As for lifting weights and joint health at older age, powerlifting and weightlifting have the lowest injury rate of any sport. If you play any sport, injuries are part & parcel, gotta accept some risk. The injuries in those sports are not that terrible though. I've had some injuries, but even in my injured state, I was fitter and stronger than most people.
If you want to avoid injury risks completely and be like most avg inactive people, those folks suffer from various hip, back, knee problems even before they reach old age. You're screwed there too.

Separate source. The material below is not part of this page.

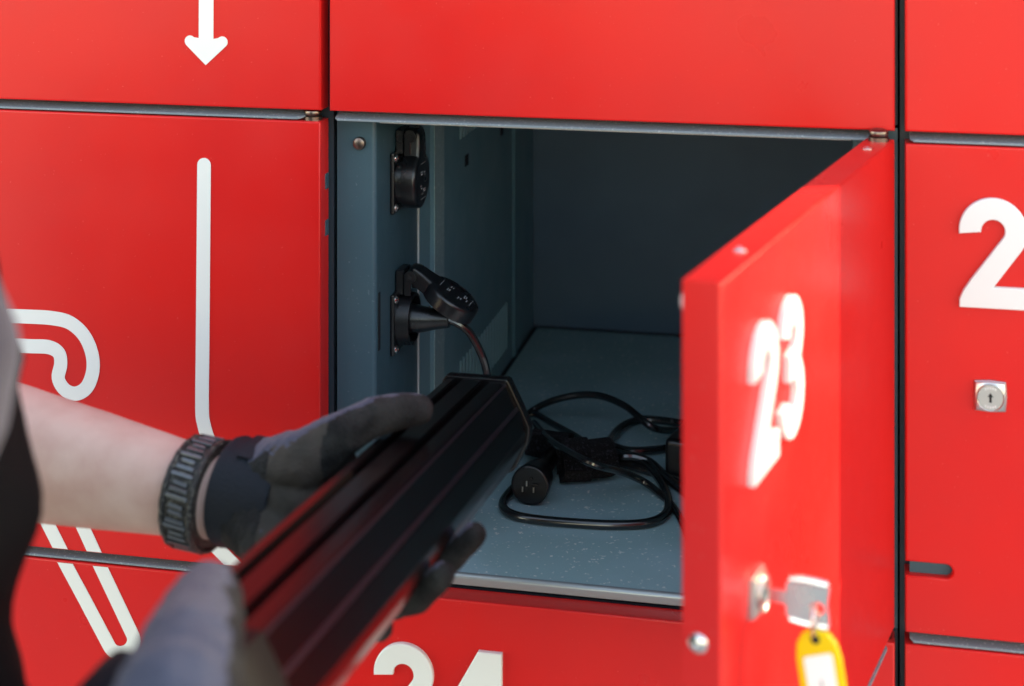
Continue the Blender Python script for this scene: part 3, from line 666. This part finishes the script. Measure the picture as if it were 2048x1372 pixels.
def glove(chains, back_dir, thr, name='glove', voxel=.0017, label=None, palm=False):
    bm = bmesh.new()
    for ch in chains: balls(bm, [(Vector(p), r) for p, r in ch])
    b2 = fuse(bm, voxel, 5, .0009, 110); b2.normal_update(); bd = Vector(back_dir).normalized()
    for f in b2.faces:
        c = f.calc_center_median()
        f.material_index = 1 if f.normal.dot(bd) + .05 * noise.noise(c * 50) > thr else 0
        if palm and f.material_index == 0 and -.336 < c.x < -.304 + .004 * noise.noise(c * 60) and c.z - CAM_H < -.374 + .35 * (-.318 - c.x): f.material_index = 2
    return link(name, b2, [GLOVE, GLOVEB, GLOVET], pr, smooth=True, ang=180, label=label)
# left hand: palm against the pack's left flank, thumb on top, fingers wrapped underneath
CH = [
 [((-.368, -.206, -.3872), .0250), ((-.348, -.207, -.386), .0272), ((-.325, -.214, -.384), .0260)],
 [((-.350, -.200, -.380), .0240), ((-.322, -.200, -.372), .0215), ((-.306, -.205, -.366), .0170)],
 [((-.350, -.215, -.392), .0240), ((-.322, -.240, -.402), .0190), ((-.308, -.262, -.408), .0150)],
 [((-.345, -.205, -.375), .0240), ((-.318, -.218, -.357), .0185), ((-.2965, -.216, -.3420), .0135), ((-.2815, -.2035, -.3345), .0118), ((-.268, -.192, -.3335), .0108), ((-.259, -.1855, -.3345), .0095)],
 [((-.322, -.212, -.392), .0165), ((-.300, -.216, -.411), .0130), ((-.264, -.222, -.4185), .0108), ((-.234, -.232, -.4060), .0090), ((-.2125, -.2365, -.3830), .0074)],
 [((-.322, -.228, -.398), .0165), ((-.302, -.240, -.414), .0130), ((-.262, -.255, -.4175), .0108), ((-.236, -.271, -.4045), .0090), ((-.2175, -.2875, -.3840), .0075)],
 [((-.322, -.244, -.402), .0155), ((-.304, -.262, -.414), .0125), ((-.268, -.284, -.4150), .0100), ((-.250, -.297, -.4090), .0088)],
 [((-.322, -.256, -.404), .0140), ((-.307, -.280, -.412), .0115), ((-.276, -.304, -.4120), .0098), ((-.256, -.316, -.4070), .0090)],
]
glove(CH, (-.62, .20, .74), .66, palm=True, label='dark grey knitted left glove with a lavender back')
# right hand: cupped round the near end, thumb lying along the pack's left edge
def TOPP(px, py, h):          # a point h above the plane of the pack's top face
    r = ray(px, py); return O + r * ((-.364 + h + .1 * CAM_D) / (r.z + .1 * r.y))
T0, T1, T2, T3 = TOPP(414, 1200, .011), TOPP(396, 1255, .014), TOPP(376, 1325, .017), TOPP(350, 1420, .010)
CR = [
 [(T3 + Vector((-.006, 0, -.012)), .0250), (T3 + Vector((.004, .0, -.022)), .0260), (T3 + Vector((.022, -.004, -.030)), .0250)],
 [(T3, .0235), (T2, .0205), (T1, .0180), (T0, .0150)],
 [(T3 + Vector((.004, .0, -.022)), .0200), ((-.296, -.490, -.380), .0120), ((-.288, -.462, -.398), .0105), ((-.262, -.445, -.404), .0095)],
 [(T3 + Vector((.010, -.002, -.030)), .0200), ((-.268, -.510, -.398), .0125), ((-.258, -.462, -.404), .0105), ((-.246, -.445, -.402), .0095)],
 [(T3 + Vector((.018, -.004, -.032)), .0190), ((-.246, -.510, -.398), .0120), ((-.238, -.472, -.402), .0100), ((-.232, -.452, -.398), .0092)],
 [(T3 + Vector((.024, -.006, -.032)), .0180), ((-.230, -.520, -.394), .0115), ((-.222, -.488, -.390), .0096), ((-.220, -.474, -.380), .0088)],
]
glove(CR, (-.55, -.45, .70), .02, label='right glove with a smooth lavender back')
# cuffs, woven wrist band
def cuff(org, ax, prof, m, name, label=None, flat=1.0):
    bm = bmesh.new(); ax = Vector(ax).normalized(); lathe(bm, org, ax, prof, 40)
    return link(name, bm, m, pr, smooth=True, ang=40, label=label)
axl = (LW - LE).normalized(); p0 = Vector((-.3425, -.207, -.3858))
prof = []
for k in range(13):
    h = -.027 + .0032 * k; prof.append((h, .0306 + .0010 * (k % 2)))
cf_ = cuff(p0, axl, [(-.0275, .026)] + prof + [(.0118, .0262)], CUFFM, 'glove_cuff', 'ribbed dark navy cuff of the left glove')
bm = bmesh.new(); q = p0 - axl * .006
band(bm, q, axl, .0332, .018, 60, 118, th=.0022, n=14); link('pull_tab', bm, CUFFM, cf_, smooth=True)
w0 = LE.lerp(LW, .968)
bm = bmesh.new(); lathe(bm, w0, axl, [(-.0100, .0270), (-.0100, .0300), (-.007, .0308), (.007, .0304), (.0100, .0298), (.0100, .0262)], 44)
wb = link('wrist_band', bm, BAND, pr, smooth=True, label='woven black and silver wrist band')
u2, v2 = frame_of(axl); bm = bmesh.new()
for sgn in (-1, 1):
    tube(bm, [w0 + axl * (.0090 * sgn) + (u2 * math.cos(R(a)) + v2 * math.sin(R(a))) * (.0302 + .0006 * ((a // 9) % 2)) for a in range(0, 361, 9)], .0019, 8, smooth=2)
link('band_edge', bm, BAND, wb, smooth=True)
bm = bmesh.new()
for k in range(46):                              # flat links set side by side round the band
    a = R(k * 7.826 + 3 * noise.noise(Vector((k * .7, 0, 0)))); er = u2 * math.cos(a) + v2 * math.sin(a); et = -u2 * math.sin(a) + v2 * math.cos(a)
    c = w0 + er * .0302; hl = .0044 + .0014 * (k % 3)
    pts_ = [c - axl * hl - et * .0017, c - axl * hl + et * .0005, c + axl * hl + et * .0016, c + axl * hl - et * .0006]
    prism(bm, pts_, er * (.0014 + .0004 * (k % 3)), bev_all=.0003, seg=1)
link('band_thread', bm, BANDS, wb, smooth=True)
axr = (RW - RE).normalized()
cr = cuff(UD(300, 1455, .640), (UD(330, 1352, .645) - RE).normalized() if False else axr, [(-.014, .0275), (-.014, .0305), (-.009, .0312), (.004, .0308), (.009, .0300), (.009, .027)], CUFFM, 'glove_cuff', 'dark cuff of the right glove')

It's a myth that lifting weights at old age causes problems. It's the opposite. At my club there's a retired couple in their mid-70s. They have zero of those problems, no osteoporosis either (their bone density is better than avg 30-sth males). My parents both lift (I coach them) and are in their 60s, they're often mistaken for 40-sth as they're very fit, in great shape and look young. They used to both suffer from back and knee pains, which are now long gone. When it's flex time at my dad's local gym and he takes his top off, most of the young blokes put theirs back on out of shame. Yet 10 years ago, he used to look like a typical fat weak 50-sth who might die soon from a heart attack and limp everywhere.

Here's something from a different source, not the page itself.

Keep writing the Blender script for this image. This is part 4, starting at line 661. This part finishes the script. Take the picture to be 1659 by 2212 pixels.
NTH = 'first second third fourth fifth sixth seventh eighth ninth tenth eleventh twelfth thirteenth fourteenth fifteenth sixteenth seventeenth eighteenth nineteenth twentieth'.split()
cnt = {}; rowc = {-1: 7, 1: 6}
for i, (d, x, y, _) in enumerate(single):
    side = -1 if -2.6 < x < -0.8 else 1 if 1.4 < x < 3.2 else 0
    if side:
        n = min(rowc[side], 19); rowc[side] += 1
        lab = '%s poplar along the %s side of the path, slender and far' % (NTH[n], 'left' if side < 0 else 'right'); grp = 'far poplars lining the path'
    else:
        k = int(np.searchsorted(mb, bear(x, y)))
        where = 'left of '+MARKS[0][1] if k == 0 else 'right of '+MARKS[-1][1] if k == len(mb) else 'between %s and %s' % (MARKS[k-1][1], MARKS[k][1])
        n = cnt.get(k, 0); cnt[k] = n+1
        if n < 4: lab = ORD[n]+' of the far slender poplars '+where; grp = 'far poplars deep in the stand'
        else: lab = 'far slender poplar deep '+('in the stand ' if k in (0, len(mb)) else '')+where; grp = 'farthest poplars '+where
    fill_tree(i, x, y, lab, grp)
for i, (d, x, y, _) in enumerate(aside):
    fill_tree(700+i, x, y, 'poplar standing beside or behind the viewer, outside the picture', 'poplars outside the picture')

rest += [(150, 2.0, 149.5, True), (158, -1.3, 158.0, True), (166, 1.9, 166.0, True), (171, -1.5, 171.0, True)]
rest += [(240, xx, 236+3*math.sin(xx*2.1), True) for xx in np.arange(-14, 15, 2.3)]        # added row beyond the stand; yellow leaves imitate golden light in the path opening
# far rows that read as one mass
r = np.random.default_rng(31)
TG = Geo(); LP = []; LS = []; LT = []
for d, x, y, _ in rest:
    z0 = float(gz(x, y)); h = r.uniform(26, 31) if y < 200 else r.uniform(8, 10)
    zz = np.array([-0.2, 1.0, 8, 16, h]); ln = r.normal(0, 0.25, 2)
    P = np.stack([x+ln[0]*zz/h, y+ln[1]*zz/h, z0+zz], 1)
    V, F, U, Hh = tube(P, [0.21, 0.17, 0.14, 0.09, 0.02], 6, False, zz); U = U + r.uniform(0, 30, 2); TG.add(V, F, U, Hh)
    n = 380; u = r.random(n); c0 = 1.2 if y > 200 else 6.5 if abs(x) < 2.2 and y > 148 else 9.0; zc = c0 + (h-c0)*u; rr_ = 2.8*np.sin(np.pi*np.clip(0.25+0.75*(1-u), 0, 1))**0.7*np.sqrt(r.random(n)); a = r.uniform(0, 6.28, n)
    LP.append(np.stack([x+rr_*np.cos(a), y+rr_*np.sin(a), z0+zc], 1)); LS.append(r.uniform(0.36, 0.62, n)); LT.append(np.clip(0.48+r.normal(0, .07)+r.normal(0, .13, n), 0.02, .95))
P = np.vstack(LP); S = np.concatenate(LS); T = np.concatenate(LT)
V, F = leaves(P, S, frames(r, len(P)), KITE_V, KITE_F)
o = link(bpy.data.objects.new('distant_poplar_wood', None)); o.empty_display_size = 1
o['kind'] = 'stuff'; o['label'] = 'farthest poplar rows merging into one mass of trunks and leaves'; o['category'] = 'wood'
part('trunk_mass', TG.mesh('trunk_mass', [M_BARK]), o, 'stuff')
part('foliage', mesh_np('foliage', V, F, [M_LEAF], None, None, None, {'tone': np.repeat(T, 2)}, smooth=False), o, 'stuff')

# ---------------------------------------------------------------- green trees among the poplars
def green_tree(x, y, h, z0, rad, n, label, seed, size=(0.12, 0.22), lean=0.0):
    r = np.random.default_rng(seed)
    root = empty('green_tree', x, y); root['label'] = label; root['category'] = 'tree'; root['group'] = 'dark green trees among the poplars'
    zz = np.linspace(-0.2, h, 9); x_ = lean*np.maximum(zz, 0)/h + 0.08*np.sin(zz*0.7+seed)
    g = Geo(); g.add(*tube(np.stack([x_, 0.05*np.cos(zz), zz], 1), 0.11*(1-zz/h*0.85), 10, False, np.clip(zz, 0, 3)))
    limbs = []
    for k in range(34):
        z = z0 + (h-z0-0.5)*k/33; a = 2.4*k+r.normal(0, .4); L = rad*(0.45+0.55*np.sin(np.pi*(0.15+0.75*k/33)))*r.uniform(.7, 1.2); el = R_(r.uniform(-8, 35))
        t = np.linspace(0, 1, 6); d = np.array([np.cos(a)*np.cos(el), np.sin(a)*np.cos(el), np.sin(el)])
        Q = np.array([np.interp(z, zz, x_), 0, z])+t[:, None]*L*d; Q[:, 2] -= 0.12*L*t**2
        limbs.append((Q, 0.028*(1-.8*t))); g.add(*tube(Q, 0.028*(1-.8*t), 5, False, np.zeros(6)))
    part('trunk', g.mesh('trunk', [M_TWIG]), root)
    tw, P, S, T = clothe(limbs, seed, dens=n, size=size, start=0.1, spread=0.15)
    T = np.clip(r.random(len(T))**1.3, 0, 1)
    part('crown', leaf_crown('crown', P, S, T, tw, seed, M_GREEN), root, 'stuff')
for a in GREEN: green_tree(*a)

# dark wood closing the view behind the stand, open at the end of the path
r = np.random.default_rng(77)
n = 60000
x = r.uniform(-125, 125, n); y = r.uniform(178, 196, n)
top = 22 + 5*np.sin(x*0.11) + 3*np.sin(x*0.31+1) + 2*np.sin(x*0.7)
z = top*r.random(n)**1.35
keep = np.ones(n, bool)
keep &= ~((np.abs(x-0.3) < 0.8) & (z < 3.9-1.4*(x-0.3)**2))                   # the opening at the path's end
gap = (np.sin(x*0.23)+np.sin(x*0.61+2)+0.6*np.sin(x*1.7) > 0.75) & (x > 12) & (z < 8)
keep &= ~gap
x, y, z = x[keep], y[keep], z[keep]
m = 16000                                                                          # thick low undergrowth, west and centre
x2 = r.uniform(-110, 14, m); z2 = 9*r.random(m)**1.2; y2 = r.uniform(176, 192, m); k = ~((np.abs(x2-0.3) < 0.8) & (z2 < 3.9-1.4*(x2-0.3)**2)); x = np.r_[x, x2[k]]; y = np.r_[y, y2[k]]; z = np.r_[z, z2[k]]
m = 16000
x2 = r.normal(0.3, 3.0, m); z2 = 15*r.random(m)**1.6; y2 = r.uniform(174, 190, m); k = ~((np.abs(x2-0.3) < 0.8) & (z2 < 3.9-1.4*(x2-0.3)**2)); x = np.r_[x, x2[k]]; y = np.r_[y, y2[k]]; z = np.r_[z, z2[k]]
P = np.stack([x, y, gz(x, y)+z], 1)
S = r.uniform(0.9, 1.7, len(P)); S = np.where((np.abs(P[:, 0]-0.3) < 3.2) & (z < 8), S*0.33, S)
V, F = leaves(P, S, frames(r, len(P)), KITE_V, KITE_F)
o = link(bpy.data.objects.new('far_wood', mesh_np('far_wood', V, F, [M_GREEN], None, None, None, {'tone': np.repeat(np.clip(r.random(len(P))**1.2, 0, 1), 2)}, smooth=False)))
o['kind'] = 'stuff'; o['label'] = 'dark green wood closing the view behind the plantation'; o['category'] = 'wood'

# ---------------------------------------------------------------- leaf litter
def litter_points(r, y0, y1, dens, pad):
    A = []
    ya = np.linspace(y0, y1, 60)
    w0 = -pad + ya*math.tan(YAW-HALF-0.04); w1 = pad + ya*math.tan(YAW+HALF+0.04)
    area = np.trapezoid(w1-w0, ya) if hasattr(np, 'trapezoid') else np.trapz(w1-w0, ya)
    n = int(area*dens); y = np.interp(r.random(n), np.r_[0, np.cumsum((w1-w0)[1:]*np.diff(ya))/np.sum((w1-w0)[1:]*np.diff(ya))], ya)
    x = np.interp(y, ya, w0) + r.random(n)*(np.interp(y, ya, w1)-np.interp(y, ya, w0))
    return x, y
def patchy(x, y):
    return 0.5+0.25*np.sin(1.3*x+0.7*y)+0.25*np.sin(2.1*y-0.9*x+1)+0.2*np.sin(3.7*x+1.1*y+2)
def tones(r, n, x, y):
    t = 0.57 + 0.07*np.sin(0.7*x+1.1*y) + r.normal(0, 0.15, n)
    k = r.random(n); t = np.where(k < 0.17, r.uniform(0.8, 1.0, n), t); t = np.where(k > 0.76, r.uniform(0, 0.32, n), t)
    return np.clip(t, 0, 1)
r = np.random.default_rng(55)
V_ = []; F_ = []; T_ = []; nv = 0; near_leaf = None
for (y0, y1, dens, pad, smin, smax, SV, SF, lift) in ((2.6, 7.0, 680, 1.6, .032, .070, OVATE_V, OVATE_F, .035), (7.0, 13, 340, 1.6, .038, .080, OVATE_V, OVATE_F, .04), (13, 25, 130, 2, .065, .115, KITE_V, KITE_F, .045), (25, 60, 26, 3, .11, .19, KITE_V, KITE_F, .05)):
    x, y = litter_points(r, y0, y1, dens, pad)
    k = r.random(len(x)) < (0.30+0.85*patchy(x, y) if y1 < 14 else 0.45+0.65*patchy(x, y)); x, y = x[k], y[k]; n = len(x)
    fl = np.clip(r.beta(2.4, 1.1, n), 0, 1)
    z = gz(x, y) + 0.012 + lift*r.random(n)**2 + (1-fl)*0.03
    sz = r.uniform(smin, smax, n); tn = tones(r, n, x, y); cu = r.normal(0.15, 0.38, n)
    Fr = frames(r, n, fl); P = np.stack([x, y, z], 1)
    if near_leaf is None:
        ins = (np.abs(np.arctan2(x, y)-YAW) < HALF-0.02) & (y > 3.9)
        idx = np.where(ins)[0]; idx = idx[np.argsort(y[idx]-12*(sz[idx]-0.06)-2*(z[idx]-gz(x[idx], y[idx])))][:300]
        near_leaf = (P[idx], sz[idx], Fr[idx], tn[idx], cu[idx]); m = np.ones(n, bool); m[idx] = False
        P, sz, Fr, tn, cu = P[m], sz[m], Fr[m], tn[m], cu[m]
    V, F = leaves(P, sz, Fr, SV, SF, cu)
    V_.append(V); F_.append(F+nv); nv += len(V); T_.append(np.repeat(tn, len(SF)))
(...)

If you're a recreational lifter, I have an advice for you: never train to failure, train to success instead. You should leave every training session satisfied with your hard work while feeling like you're ready to conquer the world. And by that I mean you should have enough in the tank to go out, pick up a girl, bang her good, or do whatever you want to do for the rest of the night. Train hard but leave 1-2 reps/sets in the tank. You should be able to enjoy training for the rest of your life that way. Don't train to failure to the point you're crawling on the ground in a pool of sweat, barely able to breathe. That's not hardcore, that's dumb training, and you will not get better that way. People who do that will require lots of motivational videos, posters, pre-workouts etc. before they hit the gym every time, and that's not sustainable, they will burn out soon enough. Before you ask, pro bodybuilders who train to failures always maintain their form and have done so for decades, and are on a full warehouse of best drugs money can buy. Amateur lifters should not imitate the training of elites.